### TASK DIRECTIONS
Restate word for word the lines beginning at the one that contains "ad.inputs[1].default_value = 1.8;" and ending at the one that contains "(.88, .88, .88))])"; include both and nothing else.

Excerpt from a dataset
####

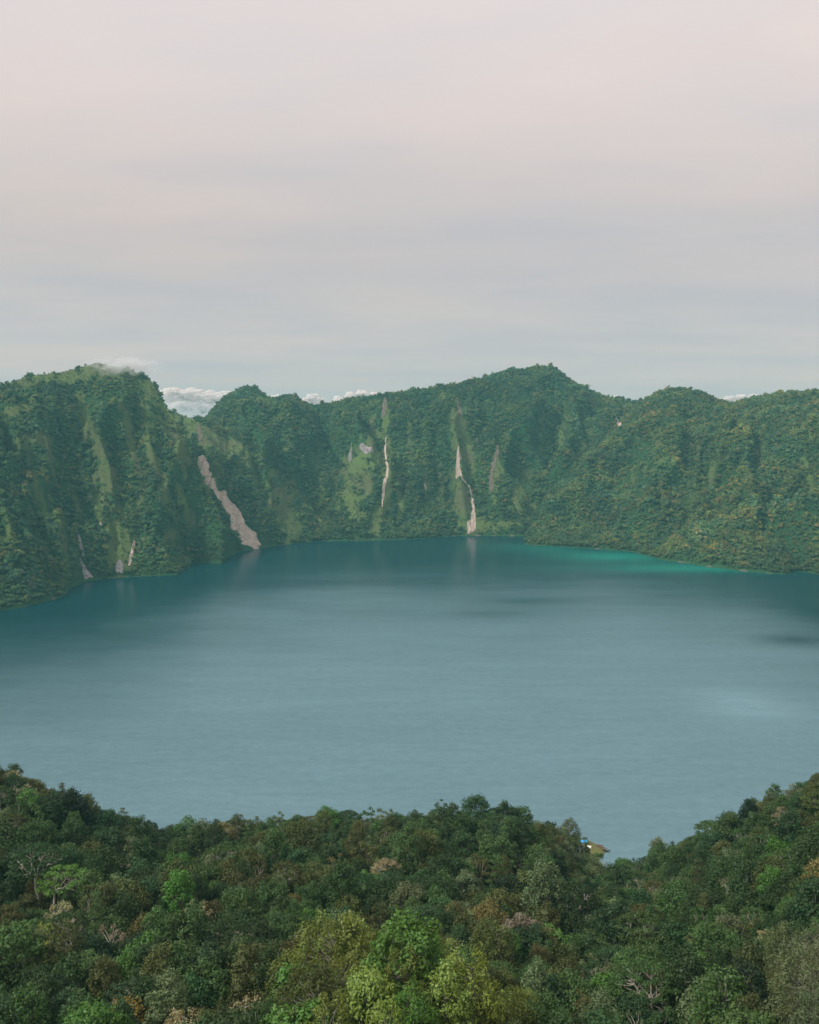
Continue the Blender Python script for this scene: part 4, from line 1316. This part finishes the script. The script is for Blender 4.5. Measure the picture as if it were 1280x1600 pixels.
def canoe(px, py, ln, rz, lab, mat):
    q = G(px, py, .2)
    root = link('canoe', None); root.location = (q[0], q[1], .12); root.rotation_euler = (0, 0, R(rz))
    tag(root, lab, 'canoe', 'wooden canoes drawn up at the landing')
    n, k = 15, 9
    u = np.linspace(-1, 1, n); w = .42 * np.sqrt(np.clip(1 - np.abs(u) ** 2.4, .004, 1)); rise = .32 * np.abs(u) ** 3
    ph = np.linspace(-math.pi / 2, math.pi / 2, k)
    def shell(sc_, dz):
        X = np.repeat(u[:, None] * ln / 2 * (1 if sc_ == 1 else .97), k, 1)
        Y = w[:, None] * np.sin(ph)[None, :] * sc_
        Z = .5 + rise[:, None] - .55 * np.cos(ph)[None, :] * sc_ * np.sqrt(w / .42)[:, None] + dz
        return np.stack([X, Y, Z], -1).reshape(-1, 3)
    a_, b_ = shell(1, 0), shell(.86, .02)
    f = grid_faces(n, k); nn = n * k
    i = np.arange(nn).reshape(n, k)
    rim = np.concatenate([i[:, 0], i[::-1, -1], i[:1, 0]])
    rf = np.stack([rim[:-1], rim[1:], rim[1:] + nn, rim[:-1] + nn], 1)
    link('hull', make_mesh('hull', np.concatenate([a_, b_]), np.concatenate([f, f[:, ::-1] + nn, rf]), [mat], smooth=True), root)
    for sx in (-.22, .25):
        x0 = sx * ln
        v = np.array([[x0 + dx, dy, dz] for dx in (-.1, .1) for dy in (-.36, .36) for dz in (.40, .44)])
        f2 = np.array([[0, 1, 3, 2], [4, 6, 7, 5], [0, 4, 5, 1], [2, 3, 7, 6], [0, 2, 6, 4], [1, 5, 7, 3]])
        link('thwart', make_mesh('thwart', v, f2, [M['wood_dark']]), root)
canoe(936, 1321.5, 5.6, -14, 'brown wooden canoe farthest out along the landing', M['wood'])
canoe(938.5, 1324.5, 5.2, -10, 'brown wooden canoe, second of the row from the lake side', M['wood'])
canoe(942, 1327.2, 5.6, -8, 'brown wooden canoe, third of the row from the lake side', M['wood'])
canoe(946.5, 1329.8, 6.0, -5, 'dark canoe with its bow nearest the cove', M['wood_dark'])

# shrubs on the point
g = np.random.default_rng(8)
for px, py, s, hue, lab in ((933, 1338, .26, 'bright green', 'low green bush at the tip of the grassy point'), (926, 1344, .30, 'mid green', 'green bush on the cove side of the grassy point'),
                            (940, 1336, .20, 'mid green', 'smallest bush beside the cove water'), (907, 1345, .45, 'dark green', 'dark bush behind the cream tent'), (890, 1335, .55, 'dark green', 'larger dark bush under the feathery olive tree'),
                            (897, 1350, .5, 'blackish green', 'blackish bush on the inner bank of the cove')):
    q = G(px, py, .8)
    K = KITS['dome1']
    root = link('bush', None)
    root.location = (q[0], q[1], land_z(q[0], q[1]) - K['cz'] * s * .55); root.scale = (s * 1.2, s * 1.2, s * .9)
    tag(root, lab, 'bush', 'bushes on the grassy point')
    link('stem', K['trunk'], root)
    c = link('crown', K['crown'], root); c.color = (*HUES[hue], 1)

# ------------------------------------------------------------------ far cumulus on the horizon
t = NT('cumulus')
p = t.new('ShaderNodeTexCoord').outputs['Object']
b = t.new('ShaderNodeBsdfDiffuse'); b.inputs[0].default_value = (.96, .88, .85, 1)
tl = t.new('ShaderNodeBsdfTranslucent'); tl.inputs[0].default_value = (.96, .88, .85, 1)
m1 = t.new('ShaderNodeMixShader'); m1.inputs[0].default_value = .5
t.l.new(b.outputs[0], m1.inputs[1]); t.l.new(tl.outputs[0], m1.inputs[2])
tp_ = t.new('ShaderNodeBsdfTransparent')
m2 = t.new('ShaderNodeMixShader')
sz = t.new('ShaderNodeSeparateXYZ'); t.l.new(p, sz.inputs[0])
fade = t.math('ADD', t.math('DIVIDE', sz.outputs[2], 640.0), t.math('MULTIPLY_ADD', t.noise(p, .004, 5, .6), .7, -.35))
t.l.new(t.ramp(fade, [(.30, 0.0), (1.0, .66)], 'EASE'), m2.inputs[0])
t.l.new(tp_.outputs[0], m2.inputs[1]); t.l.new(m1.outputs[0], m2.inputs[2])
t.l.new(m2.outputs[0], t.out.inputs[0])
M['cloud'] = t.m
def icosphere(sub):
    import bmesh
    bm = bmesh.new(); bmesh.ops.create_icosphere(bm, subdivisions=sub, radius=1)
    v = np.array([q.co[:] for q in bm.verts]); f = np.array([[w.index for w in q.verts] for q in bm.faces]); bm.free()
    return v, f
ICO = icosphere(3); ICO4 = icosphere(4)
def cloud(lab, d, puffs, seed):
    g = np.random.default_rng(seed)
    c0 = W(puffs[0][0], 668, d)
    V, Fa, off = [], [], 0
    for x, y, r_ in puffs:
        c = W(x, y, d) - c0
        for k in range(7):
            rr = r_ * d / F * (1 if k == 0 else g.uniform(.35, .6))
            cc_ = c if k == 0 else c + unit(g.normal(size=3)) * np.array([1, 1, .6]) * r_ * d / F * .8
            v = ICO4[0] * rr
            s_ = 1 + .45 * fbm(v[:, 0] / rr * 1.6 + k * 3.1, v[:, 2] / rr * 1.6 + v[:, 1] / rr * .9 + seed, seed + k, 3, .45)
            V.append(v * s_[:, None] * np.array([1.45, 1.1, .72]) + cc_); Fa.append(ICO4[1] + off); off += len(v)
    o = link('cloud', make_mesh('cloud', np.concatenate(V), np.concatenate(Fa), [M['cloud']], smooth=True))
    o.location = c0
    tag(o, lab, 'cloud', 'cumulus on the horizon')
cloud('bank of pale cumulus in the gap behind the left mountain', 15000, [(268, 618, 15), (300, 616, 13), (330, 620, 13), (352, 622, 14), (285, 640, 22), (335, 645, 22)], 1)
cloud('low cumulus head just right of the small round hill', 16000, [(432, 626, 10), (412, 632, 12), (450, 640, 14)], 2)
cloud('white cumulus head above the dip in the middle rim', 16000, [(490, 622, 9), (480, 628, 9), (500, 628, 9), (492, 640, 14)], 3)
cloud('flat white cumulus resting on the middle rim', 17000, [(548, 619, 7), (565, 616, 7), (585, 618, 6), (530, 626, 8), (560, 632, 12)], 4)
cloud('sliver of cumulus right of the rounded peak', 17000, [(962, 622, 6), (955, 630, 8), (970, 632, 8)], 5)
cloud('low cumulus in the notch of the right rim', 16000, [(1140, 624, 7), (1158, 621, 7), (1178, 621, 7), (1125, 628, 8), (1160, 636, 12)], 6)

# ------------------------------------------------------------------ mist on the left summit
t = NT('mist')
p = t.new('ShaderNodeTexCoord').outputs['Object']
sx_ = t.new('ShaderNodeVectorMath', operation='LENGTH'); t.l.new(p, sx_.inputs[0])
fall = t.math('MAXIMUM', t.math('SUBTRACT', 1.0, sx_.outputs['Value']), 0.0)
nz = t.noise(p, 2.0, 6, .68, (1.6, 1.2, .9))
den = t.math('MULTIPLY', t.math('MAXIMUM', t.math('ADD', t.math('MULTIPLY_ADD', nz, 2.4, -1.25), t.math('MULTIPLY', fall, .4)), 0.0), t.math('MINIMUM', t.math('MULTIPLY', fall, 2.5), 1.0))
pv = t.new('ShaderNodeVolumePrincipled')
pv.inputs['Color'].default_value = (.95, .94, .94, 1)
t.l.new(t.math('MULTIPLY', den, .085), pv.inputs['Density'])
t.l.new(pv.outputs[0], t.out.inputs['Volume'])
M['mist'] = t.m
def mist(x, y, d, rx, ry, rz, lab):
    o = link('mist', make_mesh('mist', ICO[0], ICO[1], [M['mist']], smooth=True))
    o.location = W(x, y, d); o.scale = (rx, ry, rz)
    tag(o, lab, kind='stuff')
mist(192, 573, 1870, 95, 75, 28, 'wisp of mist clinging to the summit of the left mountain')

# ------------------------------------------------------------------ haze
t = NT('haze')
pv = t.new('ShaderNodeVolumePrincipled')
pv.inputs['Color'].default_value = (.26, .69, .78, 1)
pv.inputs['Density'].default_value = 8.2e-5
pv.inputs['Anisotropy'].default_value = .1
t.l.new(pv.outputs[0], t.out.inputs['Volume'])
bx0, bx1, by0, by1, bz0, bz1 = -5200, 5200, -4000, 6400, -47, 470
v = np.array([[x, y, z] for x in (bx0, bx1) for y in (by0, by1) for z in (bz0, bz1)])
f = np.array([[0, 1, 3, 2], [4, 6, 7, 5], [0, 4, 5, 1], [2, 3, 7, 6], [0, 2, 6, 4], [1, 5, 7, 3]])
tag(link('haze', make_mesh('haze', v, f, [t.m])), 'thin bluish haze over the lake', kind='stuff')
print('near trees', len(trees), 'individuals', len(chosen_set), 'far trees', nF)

####

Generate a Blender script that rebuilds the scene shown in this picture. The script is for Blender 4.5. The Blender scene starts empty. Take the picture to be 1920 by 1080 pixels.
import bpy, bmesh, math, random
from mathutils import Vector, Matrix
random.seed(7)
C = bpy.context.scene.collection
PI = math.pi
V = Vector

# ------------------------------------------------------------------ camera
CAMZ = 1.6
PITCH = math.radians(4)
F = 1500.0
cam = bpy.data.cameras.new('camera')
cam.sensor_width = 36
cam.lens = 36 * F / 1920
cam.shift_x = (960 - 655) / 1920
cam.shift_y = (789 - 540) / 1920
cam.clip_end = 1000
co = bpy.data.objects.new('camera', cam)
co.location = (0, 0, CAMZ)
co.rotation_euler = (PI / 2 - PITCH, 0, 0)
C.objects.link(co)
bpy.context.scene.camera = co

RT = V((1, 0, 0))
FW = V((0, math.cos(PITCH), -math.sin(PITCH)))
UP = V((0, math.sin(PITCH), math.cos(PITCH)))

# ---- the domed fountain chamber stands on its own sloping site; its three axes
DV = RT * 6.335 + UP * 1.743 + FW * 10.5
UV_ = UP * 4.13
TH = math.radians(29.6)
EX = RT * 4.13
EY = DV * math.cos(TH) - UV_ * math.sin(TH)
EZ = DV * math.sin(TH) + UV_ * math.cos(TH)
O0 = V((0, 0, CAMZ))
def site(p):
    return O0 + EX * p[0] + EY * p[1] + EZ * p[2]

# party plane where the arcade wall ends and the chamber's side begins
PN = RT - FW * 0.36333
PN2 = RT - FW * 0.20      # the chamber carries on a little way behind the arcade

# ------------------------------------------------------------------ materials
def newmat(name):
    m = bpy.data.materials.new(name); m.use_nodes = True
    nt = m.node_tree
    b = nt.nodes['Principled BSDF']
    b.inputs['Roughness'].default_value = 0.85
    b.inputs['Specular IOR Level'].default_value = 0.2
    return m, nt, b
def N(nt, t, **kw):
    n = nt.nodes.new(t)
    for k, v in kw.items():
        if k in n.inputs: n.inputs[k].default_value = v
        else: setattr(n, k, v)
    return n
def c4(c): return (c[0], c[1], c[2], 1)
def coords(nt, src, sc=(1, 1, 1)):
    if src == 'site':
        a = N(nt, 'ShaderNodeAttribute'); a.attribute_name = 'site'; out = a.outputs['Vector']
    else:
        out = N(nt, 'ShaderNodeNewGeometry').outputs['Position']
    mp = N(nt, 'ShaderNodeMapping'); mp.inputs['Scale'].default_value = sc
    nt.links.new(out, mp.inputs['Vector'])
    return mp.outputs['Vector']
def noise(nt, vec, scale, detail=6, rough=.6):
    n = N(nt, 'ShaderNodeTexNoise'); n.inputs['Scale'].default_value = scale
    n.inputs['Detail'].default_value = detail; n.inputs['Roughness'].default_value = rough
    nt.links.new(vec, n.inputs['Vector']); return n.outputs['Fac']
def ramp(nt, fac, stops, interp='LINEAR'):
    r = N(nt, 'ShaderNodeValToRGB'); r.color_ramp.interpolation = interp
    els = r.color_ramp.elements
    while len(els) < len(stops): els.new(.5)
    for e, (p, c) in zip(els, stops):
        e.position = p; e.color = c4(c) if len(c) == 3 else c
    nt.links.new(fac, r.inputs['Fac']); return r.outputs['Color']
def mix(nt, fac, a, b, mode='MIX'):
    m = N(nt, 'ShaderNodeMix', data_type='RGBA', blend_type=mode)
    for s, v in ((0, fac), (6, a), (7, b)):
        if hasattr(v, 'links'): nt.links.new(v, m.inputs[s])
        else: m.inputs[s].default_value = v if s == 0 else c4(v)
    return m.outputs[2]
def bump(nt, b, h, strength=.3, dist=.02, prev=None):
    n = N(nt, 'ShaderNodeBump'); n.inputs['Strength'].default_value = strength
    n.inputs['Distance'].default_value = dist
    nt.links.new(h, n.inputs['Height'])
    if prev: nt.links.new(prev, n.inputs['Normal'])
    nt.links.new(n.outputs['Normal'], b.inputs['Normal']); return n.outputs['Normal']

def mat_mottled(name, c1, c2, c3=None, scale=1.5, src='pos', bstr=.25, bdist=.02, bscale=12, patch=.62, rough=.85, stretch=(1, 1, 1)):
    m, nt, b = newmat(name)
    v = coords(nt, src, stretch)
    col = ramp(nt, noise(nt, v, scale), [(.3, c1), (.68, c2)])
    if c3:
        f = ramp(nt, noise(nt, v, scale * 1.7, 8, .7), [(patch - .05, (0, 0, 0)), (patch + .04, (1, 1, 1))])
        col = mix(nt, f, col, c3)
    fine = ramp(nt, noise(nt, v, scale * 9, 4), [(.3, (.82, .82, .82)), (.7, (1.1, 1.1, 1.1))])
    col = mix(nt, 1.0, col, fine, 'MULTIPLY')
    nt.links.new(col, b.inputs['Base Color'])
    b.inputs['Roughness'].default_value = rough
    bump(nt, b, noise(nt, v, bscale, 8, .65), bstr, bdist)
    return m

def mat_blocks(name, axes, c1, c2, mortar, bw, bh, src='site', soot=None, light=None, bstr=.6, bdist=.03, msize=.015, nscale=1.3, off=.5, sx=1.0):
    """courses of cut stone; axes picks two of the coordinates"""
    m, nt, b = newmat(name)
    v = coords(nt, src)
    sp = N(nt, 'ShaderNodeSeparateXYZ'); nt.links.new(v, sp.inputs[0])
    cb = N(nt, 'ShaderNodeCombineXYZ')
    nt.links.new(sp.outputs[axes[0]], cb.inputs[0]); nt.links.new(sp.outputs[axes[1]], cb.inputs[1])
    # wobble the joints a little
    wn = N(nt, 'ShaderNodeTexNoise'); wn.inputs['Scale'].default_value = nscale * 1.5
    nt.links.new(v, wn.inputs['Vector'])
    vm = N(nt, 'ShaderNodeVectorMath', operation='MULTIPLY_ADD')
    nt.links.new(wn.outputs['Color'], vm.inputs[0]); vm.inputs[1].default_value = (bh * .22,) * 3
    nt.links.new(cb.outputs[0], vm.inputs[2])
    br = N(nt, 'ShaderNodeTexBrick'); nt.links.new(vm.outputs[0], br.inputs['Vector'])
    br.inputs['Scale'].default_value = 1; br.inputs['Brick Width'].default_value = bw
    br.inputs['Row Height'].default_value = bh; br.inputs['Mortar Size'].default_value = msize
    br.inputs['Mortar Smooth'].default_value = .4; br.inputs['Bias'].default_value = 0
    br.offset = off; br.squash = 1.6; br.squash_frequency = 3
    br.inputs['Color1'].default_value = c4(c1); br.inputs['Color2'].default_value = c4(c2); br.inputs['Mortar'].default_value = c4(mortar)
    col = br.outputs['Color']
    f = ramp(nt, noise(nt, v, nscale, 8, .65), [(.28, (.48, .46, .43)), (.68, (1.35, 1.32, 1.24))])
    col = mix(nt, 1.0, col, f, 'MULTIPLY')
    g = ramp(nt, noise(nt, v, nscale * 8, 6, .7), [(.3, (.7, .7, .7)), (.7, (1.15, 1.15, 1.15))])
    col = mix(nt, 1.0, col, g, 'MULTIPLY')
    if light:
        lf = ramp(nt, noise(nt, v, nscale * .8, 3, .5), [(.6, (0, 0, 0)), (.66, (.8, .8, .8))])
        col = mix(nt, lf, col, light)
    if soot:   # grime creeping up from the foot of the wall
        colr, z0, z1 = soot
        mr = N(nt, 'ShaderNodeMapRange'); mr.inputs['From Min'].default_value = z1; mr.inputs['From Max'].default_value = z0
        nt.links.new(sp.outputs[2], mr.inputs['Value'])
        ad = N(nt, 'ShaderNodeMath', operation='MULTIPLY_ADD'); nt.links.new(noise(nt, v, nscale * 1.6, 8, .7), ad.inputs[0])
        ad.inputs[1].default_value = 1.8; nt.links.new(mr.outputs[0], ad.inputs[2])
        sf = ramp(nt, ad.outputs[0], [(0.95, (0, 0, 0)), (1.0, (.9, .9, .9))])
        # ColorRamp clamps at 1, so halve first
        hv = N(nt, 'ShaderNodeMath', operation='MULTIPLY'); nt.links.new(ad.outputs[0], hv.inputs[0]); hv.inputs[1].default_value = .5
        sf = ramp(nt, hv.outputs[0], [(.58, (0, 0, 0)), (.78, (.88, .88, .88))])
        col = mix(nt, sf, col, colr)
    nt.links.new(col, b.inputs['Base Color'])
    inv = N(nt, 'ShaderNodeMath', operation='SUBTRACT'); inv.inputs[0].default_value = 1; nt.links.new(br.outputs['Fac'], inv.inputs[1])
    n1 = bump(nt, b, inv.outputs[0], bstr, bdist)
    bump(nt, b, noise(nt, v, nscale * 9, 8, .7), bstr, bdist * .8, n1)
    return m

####

### ANSWER IN FULL
        ad.inputs[1].default_value = 1.8; nt.links.new(mr.outputs[0], ad.inputs[2])
        sf = ramp(nt, ad.outputs[0], [(0.95, (0, 0, 0)), (1.0, (.9, .9, .9))])
        # ColorRamp clamps at 1, so halve first
        hv = N(nt, 'ShaderNodeMath', operation='MULTIPLY'); nt.links.new(ad.outputs[0], hv.inputs[0]); hv.inputs[1].default_value = .5
        sf = ramp(nt, hv.outputs[0], [(.58, (0, 0, 0)), (.78, (.88, .88, .88))])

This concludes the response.